Friday, June 24, 2011

More Drago Wisdom!

George Drago (the guy who was the pilot of my last mission in Vietnam) ... did I ever tell you story about my last flight in a Hawk?  It was a really dumb thing to do - fly a mission on your last day in-country! - but how else was I to get toe Cam Ranh to catch my flight home?  Anyway, George sent some quotes below to me.  But now for the short story of my last day in-country....I did a flight-follow mission, and George (Mr. Drago then) gave me a special going away present of a buzz of a radome somewhere off the coast near Nha Trang.   Not the low flight over the Company Area as was the custom for DEROSing pilots, but it was close enough...I don't think there was any of the Navy's (or whoever owned the radar site) white paint transfered to the belly of of our OD green aircraft...but it more than qualified in this 22 year old's mind as a bone-fide low pass!  Thanks again Mr. Drago!

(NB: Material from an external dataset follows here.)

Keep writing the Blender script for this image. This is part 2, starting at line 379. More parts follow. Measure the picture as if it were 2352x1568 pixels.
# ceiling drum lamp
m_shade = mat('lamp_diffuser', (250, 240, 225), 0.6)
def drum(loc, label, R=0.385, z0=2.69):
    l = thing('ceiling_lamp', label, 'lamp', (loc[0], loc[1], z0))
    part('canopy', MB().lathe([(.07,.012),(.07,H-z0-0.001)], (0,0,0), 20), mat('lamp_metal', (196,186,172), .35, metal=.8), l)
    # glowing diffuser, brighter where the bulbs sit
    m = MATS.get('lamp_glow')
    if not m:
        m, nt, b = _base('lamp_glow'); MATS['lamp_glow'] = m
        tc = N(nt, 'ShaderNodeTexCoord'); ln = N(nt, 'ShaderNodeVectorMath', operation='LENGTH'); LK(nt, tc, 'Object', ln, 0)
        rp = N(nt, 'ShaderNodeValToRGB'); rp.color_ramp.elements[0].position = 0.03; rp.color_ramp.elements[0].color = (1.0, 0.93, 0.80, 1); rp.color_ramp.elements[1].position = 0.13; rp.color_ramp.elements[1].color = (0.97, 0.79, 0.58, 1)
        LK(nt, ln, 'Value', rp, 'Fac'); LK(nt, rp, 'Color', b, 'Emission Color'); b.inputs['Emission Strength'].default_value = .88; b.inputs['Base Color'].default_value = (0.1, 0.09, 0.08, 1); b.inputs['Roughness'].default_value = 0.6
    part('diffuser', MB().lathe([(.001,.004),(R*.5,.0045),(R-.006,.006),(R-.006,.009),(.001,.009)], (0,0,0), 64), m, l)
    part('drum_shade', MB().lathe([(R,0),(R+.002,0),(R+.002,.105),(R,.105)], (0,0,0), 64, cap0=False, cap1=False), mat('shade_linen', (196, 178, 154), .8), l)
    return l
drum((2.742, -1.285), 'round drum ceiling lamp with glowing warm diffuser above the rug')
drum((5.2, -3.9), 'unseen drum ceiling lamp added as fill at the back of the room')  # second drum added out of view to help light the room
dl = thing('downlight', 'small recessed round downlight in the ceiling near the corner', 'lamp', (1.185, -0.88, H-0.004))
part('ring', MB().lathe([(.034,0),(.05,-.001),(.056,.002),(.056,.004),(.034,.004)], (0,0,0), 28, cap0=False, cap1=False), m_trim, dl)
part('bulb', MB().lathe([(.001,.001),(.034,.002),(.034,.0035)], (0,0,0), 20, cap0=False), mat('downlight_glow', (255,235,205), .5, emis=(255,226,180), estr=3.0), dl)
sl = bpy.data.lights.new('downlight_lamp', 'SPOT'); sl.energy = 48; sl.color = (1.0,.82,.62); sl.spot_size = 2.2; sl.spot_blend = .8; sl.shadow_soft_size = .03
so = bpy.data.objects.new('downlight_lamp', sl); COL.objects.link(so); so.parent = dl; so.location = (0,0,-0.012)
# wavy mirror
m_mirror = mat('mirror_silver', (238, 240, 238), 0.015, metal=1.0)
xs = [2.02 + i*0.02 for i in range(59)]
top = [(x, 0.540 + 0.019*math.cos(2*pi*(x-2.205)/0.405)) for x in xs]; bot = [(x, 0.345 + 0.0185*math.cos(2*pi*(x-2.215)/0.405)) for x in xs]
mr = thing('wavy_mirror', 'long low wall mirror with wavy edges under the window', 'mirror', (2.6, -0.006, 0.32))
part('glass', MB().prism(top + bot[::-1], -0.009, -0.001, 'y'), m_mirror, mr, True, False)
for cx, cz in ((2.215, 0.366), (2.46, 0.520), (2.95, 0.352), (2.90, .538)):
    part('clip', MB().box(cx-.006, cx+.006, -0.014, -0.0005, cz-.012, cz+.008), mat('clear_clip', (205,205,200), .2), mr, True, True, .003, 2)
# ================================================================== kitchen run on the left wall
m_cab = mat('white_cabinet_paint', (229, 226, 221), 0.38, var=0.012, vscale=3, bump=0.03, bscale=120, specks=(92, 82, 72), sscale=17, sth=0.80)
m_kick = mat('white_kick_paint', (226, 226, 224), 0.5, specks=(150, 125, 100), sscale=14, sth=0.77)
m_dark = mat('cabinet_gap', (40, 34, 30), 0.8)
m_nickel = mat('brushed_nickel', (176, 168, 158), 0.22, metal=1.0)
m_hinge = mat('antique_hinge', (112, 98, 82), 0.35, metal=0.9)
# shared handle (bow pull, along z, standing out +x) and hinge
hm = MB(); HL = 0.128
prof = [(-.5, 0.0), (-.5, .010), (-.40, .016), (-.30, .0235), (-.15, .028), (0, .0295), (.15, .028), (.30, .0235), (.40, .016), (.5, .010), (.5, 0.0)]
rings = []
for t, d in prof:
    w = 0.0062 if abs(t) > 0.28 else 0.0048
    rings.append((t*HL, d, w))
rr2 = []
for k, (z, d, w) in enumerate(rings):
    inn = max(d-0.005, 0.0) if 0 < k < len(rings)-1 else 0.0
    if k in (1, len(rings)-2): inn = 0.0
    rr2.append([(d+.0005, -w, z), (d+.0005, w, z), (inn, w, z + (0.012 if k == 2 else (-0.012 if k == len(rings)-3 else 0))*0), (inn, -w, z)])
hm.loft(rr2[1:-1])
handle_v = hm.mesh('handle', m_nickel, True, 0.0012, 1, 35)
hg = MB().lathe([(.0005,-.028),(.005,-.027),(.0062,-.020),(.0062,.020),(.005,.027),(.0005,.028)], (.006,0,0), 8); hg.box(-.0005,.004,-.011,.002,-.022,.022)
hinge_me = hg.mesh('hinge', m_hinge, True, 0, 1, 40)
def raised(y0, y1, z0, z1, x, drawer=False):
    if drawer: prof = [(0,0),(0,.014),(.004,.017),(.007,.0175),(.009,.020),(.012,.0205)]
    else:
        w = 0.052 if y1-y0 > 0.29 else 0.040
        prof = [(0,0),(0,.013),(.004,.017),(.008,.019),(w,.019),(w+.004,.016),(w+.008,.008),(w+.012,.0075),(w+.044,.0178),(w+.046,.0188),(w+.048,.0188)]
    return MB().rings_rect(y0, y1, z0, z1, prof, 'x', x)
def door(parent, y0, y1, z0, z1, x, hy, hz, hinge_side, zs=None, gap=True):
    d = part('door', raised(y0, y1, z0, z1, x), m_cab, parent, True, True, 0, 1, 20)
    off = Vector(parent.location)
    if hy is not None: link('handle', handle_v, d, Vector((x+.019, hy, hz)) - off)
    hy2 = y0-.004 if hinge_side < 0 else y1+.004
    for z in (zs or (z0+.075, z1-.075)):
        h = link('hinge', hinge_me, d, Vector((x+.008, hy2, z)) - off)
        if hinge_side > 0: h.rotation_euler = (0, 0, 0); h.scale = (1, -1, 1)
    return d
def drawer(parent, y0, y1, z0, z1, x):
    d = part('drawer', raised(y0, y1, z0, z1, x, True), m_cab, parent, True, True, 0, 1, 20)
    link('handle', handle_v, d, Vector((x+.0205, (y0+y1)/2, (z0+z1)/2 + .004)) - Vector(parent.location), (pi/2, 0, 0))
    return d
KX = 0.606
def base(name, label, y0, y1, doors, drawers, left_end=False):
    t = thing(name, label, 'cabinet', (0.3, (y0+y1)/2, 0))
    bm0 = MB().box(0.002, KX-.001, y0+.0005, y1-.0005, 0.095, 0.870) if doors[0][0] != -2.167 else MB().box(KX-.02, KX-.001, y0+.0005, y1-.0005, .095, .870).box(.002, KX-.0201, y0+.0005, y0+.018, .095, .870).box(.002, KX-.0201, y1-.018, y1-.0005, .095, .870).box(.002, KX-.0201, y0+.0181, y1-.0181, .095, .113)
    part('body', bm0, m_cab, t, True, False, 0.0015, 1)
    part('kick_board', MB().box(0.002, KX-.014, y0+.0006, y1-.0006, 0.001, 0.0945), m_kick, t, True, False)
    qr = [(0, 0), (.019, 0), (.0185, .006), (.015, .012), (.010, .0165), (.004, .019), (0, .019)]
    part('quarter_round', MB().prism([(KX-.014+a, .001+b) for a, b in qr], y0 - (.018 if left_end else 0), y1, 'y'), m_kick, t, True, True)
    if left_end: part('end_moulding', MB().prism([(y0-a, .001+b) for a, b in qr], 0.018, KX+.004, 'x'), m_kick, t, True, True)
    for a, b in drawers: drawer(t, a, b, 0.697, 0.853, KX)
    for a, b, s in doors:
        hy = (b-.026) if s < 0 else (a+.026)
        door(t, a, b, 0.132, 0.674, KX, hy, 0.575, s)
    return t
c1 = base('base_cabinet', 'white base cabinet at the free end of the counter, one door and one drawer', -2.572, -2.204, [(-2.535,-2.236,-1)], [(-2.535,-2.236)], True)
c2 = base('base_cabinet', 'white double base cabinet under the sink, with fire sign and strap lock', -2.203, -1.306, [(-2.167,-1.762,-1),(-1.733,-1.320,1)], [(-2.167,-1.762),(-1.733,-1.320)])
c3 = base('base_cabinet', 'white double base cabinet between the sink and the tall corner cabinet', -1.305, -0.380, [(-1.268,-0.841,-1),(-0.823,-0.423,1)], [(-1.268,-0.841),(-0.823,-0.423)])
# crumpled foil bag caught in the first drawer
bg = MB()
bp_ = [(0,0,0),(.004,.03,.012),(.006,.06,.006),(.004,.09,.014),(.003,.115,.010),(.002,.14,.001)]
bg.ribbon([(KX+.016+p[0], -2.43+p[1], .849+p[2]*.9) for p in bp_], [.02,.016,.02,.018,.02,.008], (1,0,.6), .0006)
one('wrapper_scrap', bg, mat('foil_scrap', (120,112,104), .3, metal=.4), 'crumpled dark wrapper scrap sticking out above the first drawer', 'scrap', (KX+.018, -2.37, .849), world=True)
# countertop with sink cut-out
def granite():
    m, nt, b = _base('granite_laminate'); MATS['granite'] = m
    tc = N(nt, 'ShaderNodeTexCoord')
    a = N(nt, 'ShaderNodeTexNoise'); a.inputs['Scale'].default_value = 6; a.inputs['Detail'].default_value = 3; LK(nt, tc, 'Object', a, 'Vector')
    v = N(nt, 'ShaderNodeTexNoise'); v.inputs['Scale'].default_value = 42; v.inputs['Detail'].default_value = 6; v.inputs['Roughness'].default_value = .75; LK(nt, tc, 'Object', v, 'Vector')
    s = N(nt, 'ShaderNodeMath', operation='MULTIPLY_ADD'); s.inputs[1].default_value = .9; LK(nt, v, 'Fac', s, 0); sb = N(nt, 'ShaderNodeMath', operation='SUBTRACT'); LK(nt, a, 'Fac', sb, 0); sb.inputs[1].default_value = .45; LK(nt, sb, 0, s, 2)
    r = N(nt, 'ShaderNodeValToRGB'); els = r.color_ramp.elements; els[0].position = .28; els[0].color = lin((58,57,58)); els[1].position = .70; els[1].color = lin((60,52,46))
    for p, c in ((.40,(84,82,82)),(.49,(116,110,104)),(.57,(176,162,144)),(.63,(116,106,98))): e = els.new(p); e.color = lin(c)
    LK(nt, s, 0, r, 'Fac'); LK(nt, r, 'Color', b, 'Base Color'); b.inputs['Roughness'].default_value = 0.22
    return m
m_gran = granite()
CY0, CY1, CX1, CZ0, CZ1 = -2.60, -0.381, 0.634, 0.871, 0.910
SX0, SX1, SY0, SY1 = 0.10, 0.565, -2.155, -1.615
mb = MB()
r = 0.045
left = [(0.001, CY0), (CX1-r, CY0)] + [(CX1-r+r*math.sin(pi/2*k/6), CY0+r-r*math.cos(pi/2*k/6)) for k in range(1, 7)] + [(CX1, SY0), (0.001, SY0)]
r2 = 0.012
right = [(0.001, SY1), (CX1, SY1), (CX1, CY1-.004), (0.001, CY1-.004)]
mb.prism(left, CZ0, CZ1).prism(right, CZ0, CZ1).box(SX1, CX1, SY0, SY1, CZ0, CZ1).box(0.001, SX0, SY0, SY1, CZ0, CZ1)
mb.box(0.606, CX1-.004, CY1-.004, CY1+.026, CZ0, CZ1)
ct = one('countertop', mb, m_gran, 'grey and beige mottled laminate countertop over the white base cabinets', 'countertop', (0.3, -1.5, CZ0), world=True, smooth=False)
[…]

And here is some more wisdom from an email George sent me this morning.  Thanks George!

Sometimes, when I look at my children, I say to myself, “Lillian, you should have remained a virgin.”
-   Lillian Carter (mother of Jimmy Carter)
   
I had a rose named after me and I was very flattered. But I was not pleased to read the description in the catalogue: - “No good in a bed, but fine against a wall.”  
- Eleanor Roosevelt  
   
Last week, I stated this woman was the ugliest woman I had ever seen. I have since been visited by her sister, and now wish to withdraw that statement.. 
- Mark Twain
  
The secret of a good sermon is to have a good beginning and a good ending; and to have the two as close together as possible.
- George Burns
   
Santa Claus has the right idea. Visit people only once a year.
- Victor Borge
    
Be careful about reading health books. You may die of a misprint.
- Mark Twain
   
By all means, marry. If you get a good wife, you’ll become happy; if you get a bad one, you’ll become a philosopher.
- Socrates
    
I was married by a judge. I should have asked for a jury.
- Groucho Marx
    
My wife has a slight impediment in her speech. Every now and then she stops to breathe.
- Jimmy Durante
   
I have never hated a man enough to give his diamonds back.
- Zsa Zsa Gabor
   
Only Irish coffee provides in a single glass all four essential food groups: alcohol, caffeine, sugar and fat.
- Alex Levine
    
My luck is so bad that if I bought a cemetery, people would stop dying.
- Rodney Dangerfield
     
Money can’t buy you happiness .... But it does bring you a more pleasant form of misery.
- Spike Milligan 
    
Until I was thirteen, I thought my name was SHUT UP.
- Joe Namath
    
I don’t feel old. I don’t feel anything until noon. Then it’s time for my nap.
- Bob Hope
    
I never drink water because of the disgusting things that fish do in it…
- W. C. Fields
      
We could certainly slow the aging process down if it had to work its way through Congress. 
- Will Rogers 
   
Don’t worry about avoiding temptation.   As you grow older, it will avoid you.
- Winston Churchill
    
Maybe it’s true that life begins at fifty... But everything else starts to wear out, fall out, or spread out.
- Phyllis Diller
    
By the time a man is wise enough to watch his step, he’s too old to go anywhere.
- Billy Crystal
    
And the cardiologist’s diet: - If it tastes good spit it out.